*Directive*: Repeat the listing word for word. No pictures belong in the copy.
*****
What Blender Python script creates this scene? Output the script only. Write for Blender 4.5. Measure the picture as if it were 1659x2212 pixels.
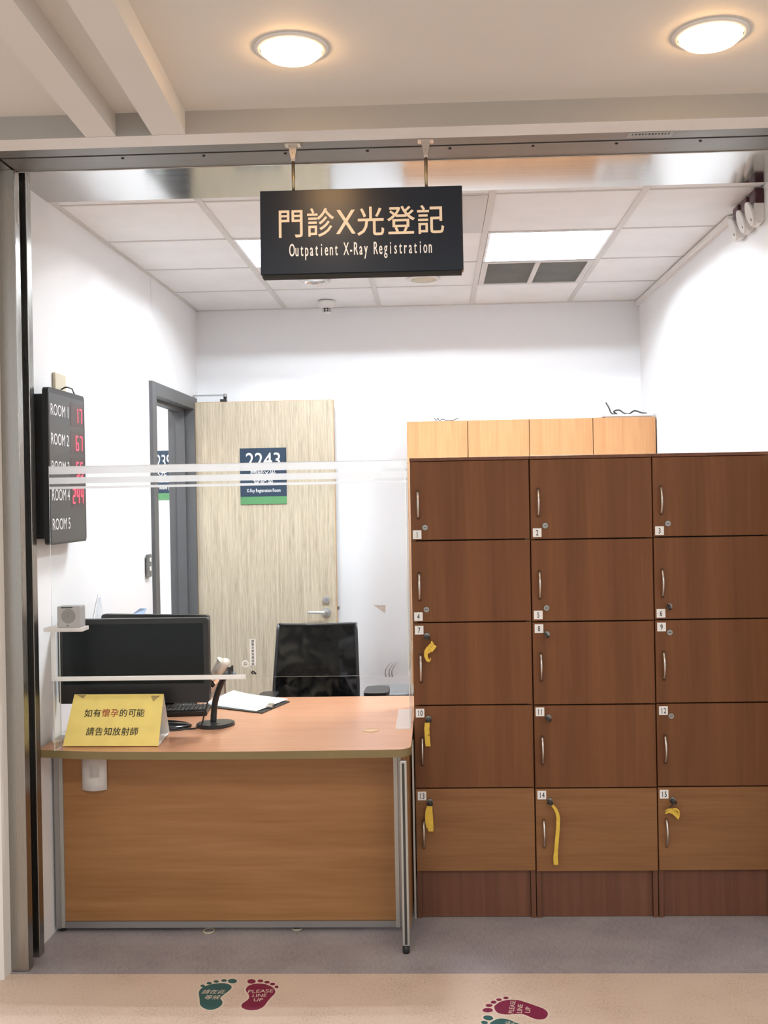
import bpy, bmesh, math, random
from mathutils import Vector, Matrix

random.seed(7)
for o in list(bpy.data.objects):
    bpy.data.objects.remove(o, do_unlink=True)
SC = bpy.context.scene
COL = SC.collection

# ------------------------------------------------------------------ camera
FPX, CX, CY, IW, IH = 2250.0, 859.1, 1080.5, 1659.0, 2212.0
HC = 1.65
YAW, PITCH, ROLL = (math.radians(a) for a in (2.0785, -0.1421, -1.0192))


def cam_rows():
    cy, sy = math.cos(YAW), math.sin(YAW)
    cp, sp = math.cos(PITCH), math.sin(PITCH)
    cr, sr = math.cos(ROLL), math.sin(ROLL)
    rz = Matrix(((cy, sy, 0), (-sy, cy, 0), (0, 0, 1)))
    ax = Matrix(((1, 0, 0), (0, 0, -1), (0, 1, 0)))
    rx = Matrix(((1, 0, 0), (0, cp, sp), (0, -sp, cp)))
    rr = Matrix(((cr, -sr, 0), (sr, cr, 0), (0, 0, 1)))
    return rr @ rx @ ax @ rz


ROWS = cam_rows()
cam_data = bpy.data.cameras.new('camera')
cam = bpy.data.objects.new('camera', cam_data)
COL.objects.link(cam)
cam_data.sensor_fit = 'HORIZONTAL'
cam_data.sensor_width = 36.0
cam_data.lens = FPX / IW * 36.0
cam_data.shift_x = (IW / 2 - CX) / IW
cam_data.shift_y = (CY - IH / 2) / IW
cam_data.clip_start = 0.05
_r, _d, _f = Vector(ROWS[0]), Vector(ROWS[1]), Vector(ROWS[2])
cam.matrix_world = Matrix(((_r.x, -_d.x, -_f.x, 0), (_r.y, -_d.y, -_f.y, 0), (_r.z, -_d.z, -_f.z, HC), (0, 0, 0, 1)))
SC.camera = cam

# ------------------------------------------------------------------ light and exposure
SC.view_settings.view_transform = 'Standard'
SC.view_settings.look = 'None'
SC.view_settings.gamma = 1.0
SC.view_settings.use_curve_mapping = False
SC.view_settings.exposure = 0.0
WORLD_STRENGTH = 0.95
WORLD_COLOR = (1.0, 0.97, 0.94, 1)
TUBE_STRENGTH = 360.0
DOME_STRENGTH = 30.0
SPOT_POWER = 14.0
HALL_FILL = [((-0.9, 0.6, 2.86), 1.4, 0.5, 26.0), ((1.3, 0.6, 2.86), 1.4, 0.5, 26.0)]  # unseen fill lights added to brighten the corridor

world = bpy.data.worlds.new('world')
SC.world = world
world.use_nodes = True
bg = world.node_tree.nodes['Background']
bg.inputs[0].default_value = WORLD_COLOR
bg.inputs[1].default_value = WORLD_STRENGTH
for i, (loc, sx, sy, pw) in enumerate(HALL_FILL):
    ld = bpy.data.lights.new('hall_fill', 'AREA')
    ld.shape = 'RECTANGLE'
    ld.size, ld.size_y, ld.energy = sx, sy, pw
    ld.color = (1.0, 0.965, 0.92)
    lo = bpy.data.objects.new('hall_fill', ld)
    lo.location = loc
    COL.objects.link(lo)


# ------------------------------------------------------------------ helpers
def ray(px, py):
    v = Vector(((px - CX) / FPX, (py - CY) / FPX, 1.0))
    return ROWS.transposed() @ v


def at_y(px, py, y):
    d = ray(px, py)
    return Vector((0, 0, HC)) + d * (y / d.y)


def at_z(px, py, z):
    d = ray(px, py)
    return Vector((0, 0, HC)) + d * ((z - HC) / d.z)


def at_x(px, py, x):
    d = ray(px, py)
    return Vector((0, 0, HC)) + d * (x / d.x)


def lin(r, g, b):
    def f(c):
        c /= 255.0
        return c / 12.92 if c <= 0.04045 else ((c + 0.055) / 1.055) ** 2.4
    return (f(r), f(g), f(b), 1.0)


def new_mat(name):
    m = bpy.data.materials.new(name)
    m.use_nodes = True
    return m, m.node_tree, m.node_tree.nodes['Principled BSDF']


def N(nt, kind, **kw):
    n = nt.nodes.new(kind)
    for k, v in kw.items():
        setattr(n, k, v)
    return n


def plain(name, col, rough=0.5, metal=0.0, spec=0.5, var=0.06, vscale=(6, 6, 6), bump=0.0, emit=None, estr=0.0, coat=0.0):
    m, nt, p = new_mat(name)
    p.inputs['Roughness'].default_value = rough
    p.inputs['Metallic'].default_value = metal
    p.inputs['Specular IOR Level'].default_value = spec
    p.inputs['Coat Weight'].default_value = coat
    tc = N(nt, 'ShaderNodeTexCoord')
    mp = N(nt, 'ShaderNodeMapping')
    mp.inputs['Scale'].default_value = vscale
    no = N(nt, 'ShaderNodeTexNoise')
    no.inputs['Scale'].default_value = 1.0
    no.inputs['Detail'].default_value = 4.0
    rp = N(nt, 'ShaderNodeValToRGB')
    rp.color_ramp.elements[0].position = 0.3
    rp.color_ramp.elements[1].position = 0.7
    rp.color_ramp.elements[0].color = tuple(c * (1 - var) for c in col[:3]) + (1,)
    rp.color_ramp.elements[1].color = tuple(min(1, c * (1 + var)) for c in col[:3]) + (1,)
    nt.links.new(tc.outputs['Object'], mp.inputs['Vector'])
    nt.links.new(mp.outputs['Vector'], no.inputs['Vector'])
    nt.links.new(no.outputs['Fac'], rp.inputs['Fac'])
    nt.links.new(rp.outputs['Color'], p.inputs['Base Color'])
    if bump:
        b = N(nt, 'ShaderNodeBump')
        b.inputs['Strength'].default_value = bump
        b.inputs['Distance'].default_value = 0.002
        nt.links.new(no.outputs['Fac'], b.inputs['Height'])
        nt.links.new(b.outputs['Normal'], p.inputs['Normal'])
    if emit:
        p.inputs['Emission Color'].default_value = emit
        p.inputs['Emission Strength'].default_value = estr
    return m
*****
*The output*:
What Blender Python script creates this scene? Output the script only. Write for Blender 4.5. Measure the picture as if it were 1659x2212 pixels.
import bpy, bmesh, math, random
from mathutils import Vector, Matrix

random.seed(7)
for o in list(bpy.data.objects):
    bpy.data.objects.remove(o, do_unlink=True)
SC = bpy.context.scene
COL = SC.collection

# ------------------------------------------------------------------ camera
FPX, CX, CY, IW, IH = 2250.0, 859.1, 1080.5, 1659.0, 2212.0
HC = 1.65
YAW, PITCH, ROLL = (math.radians(a) for a in (2.0785, -0.1421, -1.0192))


def cam_rows():
    cy, sy = math.cos(YAW), math.sin(YAW)
    cp, sp = math.cos(PITCH), math.sin(PITCH)
    cr, sr = math.cos(ROLL), math.sin(ROLL)
    rz = Matrix(((cy, sy, 0), (-sy, cy, 0), (0, 0, 1)))
    ax = Matrix(((1, 0, 0), (0, 0, -1), (0, 1, 0)))
    rx = Matrix(((1, 0, 0), (0, cp, sp), (0, -sp, cp)))
    rr = Matrix(((cr, -sr, 0), (sr, cr, 0), (0, 0, 1)))
    return rr @ rx @ ax @ rz


ROWS = cam_rows()
cam_data = bpy.data.cameras.new('camera')
cam = bpy.data.objects.new('camera', cam_data)
COL.objects.link(cam)
cam_data.sensor_fit = 'HORIZONTAL'
cam_data.sensor_width = 36.0
cam_data.lens = FPX / IW * 36.0
cam_data.shift_x = (IW / 2 - CX) / IW
cam_data.shift_y = (CY - IH / 2) / IW
cam_data.clip_start = 0.05
_r, _d, _f = Vector(ROWS[0]), Vector(ROWS[1]), Vector(ROWS[2])
cam.matrix_world = Matrix(((_r.x, -_d.x, -_f.x, 0), (_r.y, -_d.y, -_f.y, 0), (_r.z, -_d.z, -_f.z, HC), (0, 0, 0, 1)))
SC.camera = cam

# ------------------------------------------------------------------ light and exposure
SC.view_settings.view_transform = 'Standard'
SC.view_settings.look = 'None'
SC.view_settings.gamma = 1.0
SC.view_settings.use_curve_mapping = False
SC.view_settings.exposure = 0.0
WORLD_STRENGTH = 0.95
WORLD_COLOR = (1.0, 0.97, 0.94, 1)
TUBE_STRENGTH = 360.0
DOME_STRENGTH = 30.0
SPOT_POWER = 14.0
HALL_FILL = [((-0.9, 0.6, 2.86), 1.4, 0.5, 26.0), ((1.3, 0.6, 2.86), 1.4, 0.5, 26.0)]  # unseen fill lights added to brighten the corridor

world = bpy.data.worlds.new('world')
SC.world = world
world.use_nodes = True
bg = world.node_tree.nodes['Background']
bg.inputs[0].default_value = WORLD_COLOR
bg.inputs[1].default_value = WORLD_STRENGTH
for i, (loc, sx, sy, pw) in enumerate(HALL_FILL):
    ld = bpy.data.lights.new('hall_fill', 'AREA')
    ld.shape = 'RECTANGLE'
    ld.size, ld.size_y, ld.energy = sx, sy, pw
    ld.color = (1.0, 0.965, 0.92)
    lo = bpy.data.objects.new('hall_fill', ld)
    lo.location = loc
    COL.objects.link(lo)


# ------------------------------------------------------------------ helpers
def ray(px, py):
    v = Vector(((px - CX) / FPX, (py - CY) / FPX, 1.0))
    return ROWS.transposed() @ v


def at_y(px, py, y):
    d = ray(px, py)
    return Vector((0, 0, HC)) + d * (y / d.y)


def at_z(px, py, z):
    d = ray(px, py)
    return Vector((0, 0, HC)) + d * ((z - HC) / d.z)


def at_x(px, py, x):
    d = ray(px, py)
    return Vector((0, 0, HC)) + d * (x / d.x)


def lin(r, g, b):
    def f(c):
        c /= 255.0
        return c / 12.92 if c <= 0.04045 else ((c + 0.055) / 1.055) ** 2.4
    return (f(r), f(g), f(b), 1.0)


def new_mat(name):
    m = bpy.data.materials.new(name)
    m.use_nodes = True
    return m, m.node_tree, m.node_tree.nodes['Principled BSDF']


def N(nt, kind, **kw):
    n = nt.nodes.new(kind)
    for k, v in kw.items():
        setattr(n, k, v)
    return n


def plain(name, col, rough=0.5, metal=0.0, spec=0.5, var=0.06, vscale=(6, 6, 6), bump=0.0, emit=None, estr=0.0, coat=0.0):
    m, nt, p = new_mat(name)
    p.inputs['Roughness'].default_value = rough
    p.inputs['Metallic'].default_value = metal
    p.inputs['Specular IOR Level'].default_value = spec
    p.inputs['Coat Weight'].default_value = coat
    tc = N(nt, 'ShaderNodeTexCoord')
    mp = N(nt, 'ShaderNodeMapping')
    mp.inputs['Scale'].default_value = vscale
    no = N(nt, 'ShaderNodeTexNoise')
    no.inputs['Scale'].default_value = 1.0
    no.inputs['Detail'].default_value = 4.0
    rp = N(nt, 'ShaderNodeValToRGB')
    rp.color_ramp.elements[0].position = 0.3
    rp.color_ramp.elements[1].position = 0.7
    rp.color_ramp.elements[0].color = tuple(c * (1 - var) for c in col[:3]) + (1,)
    rp.color_ramp.elements[1].color = tuple(min(1, c * (1 + var)) for c in col[:3]) + (1,)
    nt.links.new(tc.outputs['Object'], mp.inputs['Vector'])
    nt.links.new(mp.outputs['Vector'], no.inputs['Vector'])
    nt.links.new(no.outputs['Fac'], rp.inputs['Fac'])
    nt.links.new(rp.outputs['Color'], p.inputs['Base Color'])
    if bump:
        b = N(nt, 'ShaderNodeBump')
        b.inputs['Strength'].default_value = bump
        b.inputs['Distance'].default_value = 0.002
        nt.links.new(no.outputs['Fac'], b.inputs['Height'])
        nt.links.new(b.outputs['Normal'], p.inputs['Normal'])
    if emit:
        p.inputs['Emission Color'].default_value = emit
        p.inputs['Emission Strength'].default_value = estr
    return m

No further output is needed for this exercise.